-- Written task --
From the first line of the listing below to the line with "58), pid, ang=75)", print each line exactly, and nothing more. Leave out the pictures.

--------------------

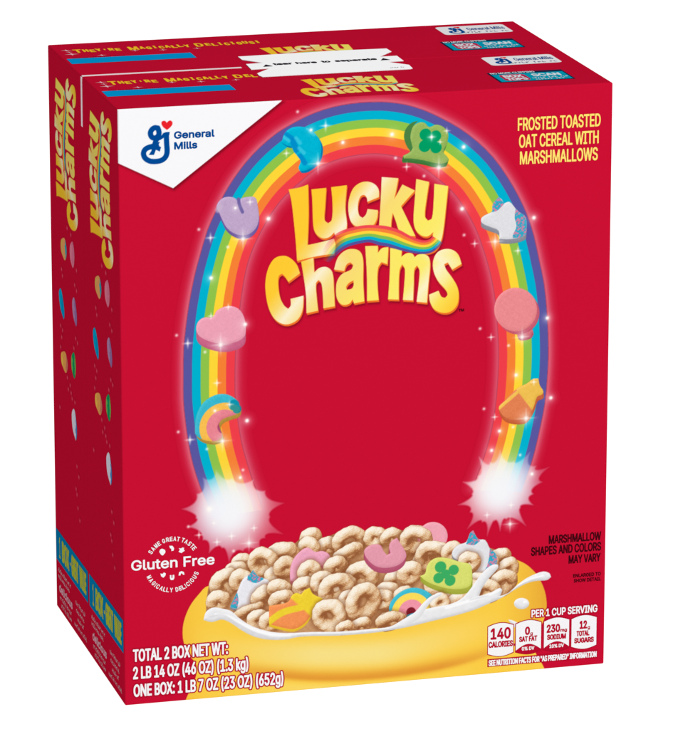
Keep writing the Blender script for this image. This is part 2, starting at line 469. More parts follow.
# unicorn head
def unicorn(outline, off, horn, mane, pid, white=(222, 222, 226)):
    def ex(w, X, Y, d, G):
        ins = np.clip(.5 - d * 2, 0, 1)
        for poly in (horn, mane):
            dd = sdf(smooth(f(poly)), X, Y); n = noise2(X * 1.0, Y * 1.0, .42)
            mm_ = np.clip((n - .1) * 3 + .5, 0, 1)[..., None]; cc = np.array([206, 130, 164.]) * mm_ + np.array([48, 168, 196.]) * (1 - mm_) + (G * 5)[..., None]
            cv.blend(w, np.clip(.5 - dd * cv.k, 0, 1) * ins, cc)
    mallow(outline, off, white, (138, 138, 150), pid, ex, ang=70)
pid = cv.ID('unicorn_marshmallow')
unicorn(fpx(Z, 450, 130, [(174, 498), (195, 478), (235, 457), (238, 420), (270, 377), (288, 388), (302, 412), (333, 403), (365, 438), (388, 460), (424, 490), (428, 555), (420, 590), (340, 612), (276, 610), (272, 565), (230, 545), (180, 522)]), (0, 4.6),
        fpx(Z, 450, 130, [(228, 462), (235, 415), (270, 372), (305, 412), (265, 452)]), fpx(Z, 450, 130, [(368, 440), (392, 455), (430, 485), (436, 600), (352, 606), (352, 590), (372, 540), (362, 490)]), pid)
# balloon
pid = cv.ID('balloon_marshmallow')
mallow(fpx(Z, 450, 240, [(375, 525), (450, 482), (466, 512), (452, 535), (412, 548), (385, 545)]), (.6, 2.8), (212, 110, 125), (186, 80, 105), pid)
cb = f([(515.2, 309)])[0]
mallow([(515.5 + 21.4 * math.cos(a_) , 309.5 + 21.8 * math.sin(a_)) for a_ in np.linspace(0, 2 * math.pi, 16, False)], (2.6, 3.4), (233, 138, 142), (198, 92, 112), pid)
# shooting star
pid = cv.ID('star_marshmallow')
def star_col(X, Y, d):
    p, q = f([(492, 416), (536, 380)]); ax = (q - p) / np.linalg.norm(q - p)
    s_ = (X - p[0]) * ax[0] + (Y - p[1]) * ax[1]; t_ = (X - p[0]) * -ax[1] + (Y - p[1]) * ax[0]
    L = np.linalg.norm(q - p)
    yel = np.clip((s_ - L * .62) * .8 + .5, 0, 1); yel = np.maximum(yel, np.clip(2.2 - np.abs(t_ - 1.5 - s_ * .03), 0, 1))
    return np.array([226, 128, 82.]) * (1 - yel[..., None]) + np.array([238, 190, 82.]) * yel[..., None]
mallow(fpx(Z, 450, 350, [(274, 318), (305, 285), (380, 212), (430, 188), (465, 162), (495, 160), (503, 198), (523, 232), (515, 250), (488, 262), (468, 322), (430, 380), (395, 392), (345, 390), (305, 375), (280, 345)]), (0.6, 4.6), star_col, (196, 96, 58), pid, ang=75)

# brand lettering
LU = {}
zA = lambda L: fpx(6.73, 270, 170, L); zB = lambda L: fpx(6.73, 350, 170, L)
zC = lambda L: fpx(6.118, 255, 240, L); zD = lambda L: fpx(5.608, 355, 230, L)
letters = [
 (zA([(125, 130), (195, 118), (256, 97), (259, 300), (252, 505), (340, 486), (430, 462), (440, 500), (430, 562), (300, 583), (182, 612), (172, 470), (155, 300), (142, 200)]), None),
 (zA([(278, 130), (378, 120), (370, 250), (367, 335), (391, 358), (415, 335), (420, 220), (411, 115), (517, 102), (506, 250), (515, 400), (470, 432), (437, 440), (432, 420), (400, 450), (360, 460), (320, 440), (295, 398), (287, 300), (284, 200)]), None),
 (zB([(195, 182), (192, 130), (165, 95), (120, 78), (70, 85), (25, 118), (0, 170), (-12, 230), (-8, 300), (8, 350), (40, 378), (90, 385), (150, 376), (180, 330), (188, 270), (118, 262), (106, 300), (85, 322), (62, 305), (52, 260), (57, 210), (73, 175), (95, 168), (112, 185), (116, 214)]), None),
 (zB([(213, 47), (325, 55), (312, 125), (298, 195), (352, 97), (437, 138), (385, 195), (343, 243), (390, 340), (440, 445), (380, 440), (330, 405), (308, 345), (287, 288), (278, 340), (275, 400), (193, 400), (205, 220)]), None),
 (zB([(445, 60), (532, 80), (515, 190), (503, 310), (524, 340), (550, 325), (562, 210), (567, 92), (660, 108), (645, 250), (628, 400), (610, 480), (570, 540), (500, 560), (440, 540), (470, 490), (530, 485), (552, 455), (560, 418), (520, 447), (475, 437), (438, 395), (427, 330), (436, 190)]), None),
 (zC([(275, 203), (255, 150), (215, 110), (175, 96), (120, 112), (82, 170), (64, 250), (66, 330), (85, 420), (120, 482), (165, 512), (210, 514), (262, 485), (290, 430), (297, 340), (217, 360), (218, 400), (203, 421), (178, 400), (153, 350), (141, 270), (146, 220), (165, 206), (182, 222), (205, 256)]), None),
 (zC([(282, 133), (357, 108), (362, 198), (395, 170), (440, 166), (473, 198), (482, 300), (488, 405), (418, 418), (414, 330), (405, 262), (388, 245), (373, 265), (376, 340), (386, 432), (315, 448), (312, 340), (298, 230)]), None),
 (zC([(483, 180), (505, 110), (545, 68), (592, 54), (640, 68), (660, 115), (661, 250), (668, 375), (605, 388), (597, 363), (575, 390), (532, 395), (503, 362), (495, 310), (502, 252), (532, 208), (588, 180), (601, 152), (583, 136), (560, 150), (545, 190)]),
      zC([(602, 247), (575, 262), (557, 288), (562, 304), (590, 298), (602, 280)])),
 (zD([(57, 90), (128, 88), (128, 128), (150, 102), (187, 95), (181, 192), (148, 180), (129, 212), (125, 300), (132, 393), (67, 398), (66, 250)]), None),
 (zD([(197, 100), (262, 112), (259, 150), (290, 130), (320, 132), (335, 152), (352, 138), (390, 136), (415, 155), (420, 205), (411, 300), (403, 408), (345, 402), (357, 300), (361, 225), (347, 198), (332, 222), (329, 300), (325, 395), (268, 392), (276, 300), (279, 218), (264, 192), (250, 222), (245, 300), (245, 390), (185, 388), (194, 250)]), None),
 (zD([(597, 190), (580, 140), (550, 113), (507, 106), (462, 125), (438, 172), (440, 230), (465, 285), (508, 335), (518, 362), (505, 380), (485, 374), (468, 340), (415, 362), (420, 402), (445, 445), (495, 465), (540, 455), (572, 420), (581, 370), (574, 320), (545, 268), (510, 220), (500, 192), (520, 182), (545, 222)]), None)]
L2 = [(smooth(f(a_), ang=62, n=4), None if b_ is None else smooth(f(b_), ang=62, n=4)) for a_, b_ in letters]
rib_top = fpx(6.73, 270, 170, [(330, 600), (370, 510), (430, 440), (490, 405), (560, 385), (640, 371)]) + fpx(6.73, 350, 170, [(180, 371), (250, 378), (330, 402), (410, 445), (480, 472), (530, 468), (556, 445)])
rib_bot = fpx(6.73, 270, 170, [(400, 622), (445, 575), (500, 530), (545, 510), (620, 492), (673, 487)]) + fpx(6.73, 350, 170, [(190, 505), (250, 515), (330, 538), (410, 556), (480, 565), (540, 558), (585, 530), (625, 490)])
RT, RB = smooth(f(rib_top), False, n=4), smooth(f(rib_bot), False, n=4)
ramp_q = [480, 505, 520, 535, 548, 562, 600, 615, 635, 652, 668, 680, 705]
ramp_c = np.array([(253, 200, 48), (253, 202, 52), (248, 214, 108), (249, 238, 206), (247, 224, 150), (247, 217, 116), (249, 230, 104), (249, 232, 100), (249, 233, 112), (250, 240, 196), (249, 234, 150), (250, 222, 84), (252, 196, 46)], float)
px0 = f([(266, 327), (466, 327)]); 
def letter_color(Xf, Yf):
    # Xf, Yf: front print coordinates -> gold sheen
    pxx = 118 + Xf * (494 / W_); pyy = 706 - Yf * 1.0 * (596 / H_) - Xf * .055
    q_ = pxx + .8 * pyy + 2 + 14 * np.clip((262 - pyy) / 8, 0, 1)
    return np.stack([np.interp(q_, ramp_q, ramp_c[:, i]) for i in range(3)], -1)
def draw_brand(cv, T, pid, kk=1.0, rich=True, Tinv=None, shade=1.0):
    """T maps front print coordinates to this panel's"""
    LL = [(T(a_), None if b_ is None else T(b_)) for a_, b_ in L2]
    o1, o2 = T(np.array([[0, 0], [.7, -1.9]])); o = o2 - o1
    def D(a_, b_, X, Y, sh=(0, 0)):
        d = sdf(a_ + sh, X, Y)
        return d if b_ is None else np.maximum(d, -sdf(b_ + sh, X, Y))
    if rich:
        for a_, b_ in LL:
            w = cv.winp(a_, 10); X, Y = cv.X[w], cv.Y[w]
            d = D(a_, b_, X, Y, o * 1.9)
            cv.blend(w, np.clip(.55 - d * .34, 0, 1) * .62, (110, 6, 26), pid)
    for a_, b_ in LL:
        w = cv.winp(a_, 6); X, Y = cv.X[w], cv.Y[w]
        d = np.minimum(np.minimum(D(a_, b_, X, Y, o), D(a_, b_, X, Y, o * .5)), D(a_, b_, X, Y, o * .75))
        cv.blend(w, np.clip(.5 - d * cv.k, 0, 1), (238, 112, 40), pid)
        d = D(a_, b_, X, Y)
        fx, fy = (X, Y) if Tinv is None else Tinv(X, Y)
        cv.blend(w, np.clip(.5 - d * cv.k, 0, 1), letter_color(fx, fy) * shade, pid)
    a_, b_ = T(RT), T(RB); poly = np.concatenate([a_, b_[::-1]])
    w = cv.winp(poly, 3); X, Y = cv.X[w], cv.Y[w]
    d = sdf(poly, X, Y); da, db = seg_dist(a_, X, Y, False), seg_dist(b_, X, Y, False)
    t = da / (da + db + 1e-6) * 6
    cols = [(238, 72, 82), (244, 128, 58), (252, 212, 60), (130, 190, 78), (0, 172, 206), (84, 80, 152)]
    c = np.zeros(X.shape + (3,)); c[:] = cols[0]
    for i in range(1, 6):
        m = np.clip(.5 + (t - i) * (da + db) / 6 * cv.k, 0, 1)[..., None]; c = c * (1 - m) + np.array(cols[i]) * m
    fx, fy = (X, Y) if Tinv is None else Tinv(X, Y)
    x0, x1 = f([(322, 258)])[0][0], f([(346, 240)])[0][0]; x2, x3 = f([(432, 250)])[0][0], f([(444, 250)])[0][0]
    al = np.clip((fx - x0) / (x1 - x0), 0, 1) * np.clip(1.15 - (fx - x2) / (x3 - x2) * .8, .0, 1)
    cv.blend(w, np.clip(.5 - d * cv.k, 0, 1) * al, c, pid)
i_brand = cv.ID('brand_lettering')
draw_brand(cv, lambda p: p, i_brand)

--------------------

-- Solution for this task --
Keep writing the Blender script for this image. This is part 2, starting at line 469. More parts follow.
# unicorn head
def unicorn(outline, off, horn, mane, pid, white=(222, 222, 226)):
    def ex(w, X, Y, d, G):
        ins = np.clip(.5 - d * 2, 0, 1)
        for poly in (horn, mane):
            dd = sdf(smooth(f(poly)), X, Y); n = noise2(X * 1.0, Y * 1.0, .42)
            mm_ = np.clip((n - .1) * 3 + .5, 0, 1)[..., None]; cc = np.array([206, 130, 164.]) * mm_ + np.array([48, 168, 196.]) * (1 - mm_) + (G * 5)[..., None]
            cv.blend(w, np.clip(.5 - dd * cv.k, 0, 1) * ins, cc)
    mallow(outline, off, white, (138, 138, 150), pid, ex, ang=70)
pid = cv.ID('unicorn_marshmallow')
unicorn(fpx(Z, 450, 130, [(174, 498), (195, 478), (235, 457), (238, 420), (270, 377), (288, 388), (302, 412), (333, 403), (365, 438), (388, 460), (424, 490), (428, 555), (420, 590), (340, 612), (276, 610), (272, 565), (230, 545), (180, 522)]), (0, 4.6),
        fpx(Z, 450, 130, [(228, 462), (235, 415), (270, 372), (305, 412), (265, 452)]), fpx(Z, 450, 130, [(368, 440), (392, 455), (430, 485), (436, 600), (352, 606), (352, 590), (372, 540), (362, 490)]), pid)
# balloon
pid = cv.ID('balloon_marshmallow')
mallow(fpx(Z, 450, 240, [(375, 525), (450, 482), (466, 512), (452, 535), (412, 548), (385, 545)]), (.6, 2.8), (212, 110, 125), (186, 80, 105), pid)
cb = f([(515.2, 309)])[0]
mallow([(515.5 + 21.4 * math.cos(a_) , 309.5 + 21.8 * math.sin(a_)) for a_ in np.linspace(0, 2 * math.pi, 16, False)], (2.6, 3.4), (233, 138, 142), (198, 92, 112), pid)
# shooting star
pid = cv.ID('star_marshmallow')
def star_col(X, Y, d):
    p, q = f([(492, 416), (536, 380)]); ax = (q - p) / np.linalg.norm(q - p)
    s_ = (X - p[0]) * ax[0] + (Y - p[1]) * ax[1]; t_ = (X - p[0]) * -ax[1] + (Y - p[1]) * ax[0]
    L = np.linalg.norm(q - p)
    yel = np.clip((s_ - L * .62) * .8 + .5, 0, 1); yel = np.maximum(yel, np.clip(2.2 - np.abs(t_ - 1.5 - s_ * .03), 0, 1))
    return np.array([226, 128, 82.]) * (1 - yel[..., None]) + np.array([238, 190, 82.]) * yel[..., None]
mallow(fpx(Z, 450, 350, [(274, 318), (305, 285), (380, 212), (430, 188), (465, 162), (495, 160), (503, 198), (523, 232), (515, 250), (488, 262), (468, 322), (430, 380), (395, 392), (345, 390), (305, 375), (280, 345)]), (0.6, 4.6), star_col, (196, 96, 58), pid, ang=75)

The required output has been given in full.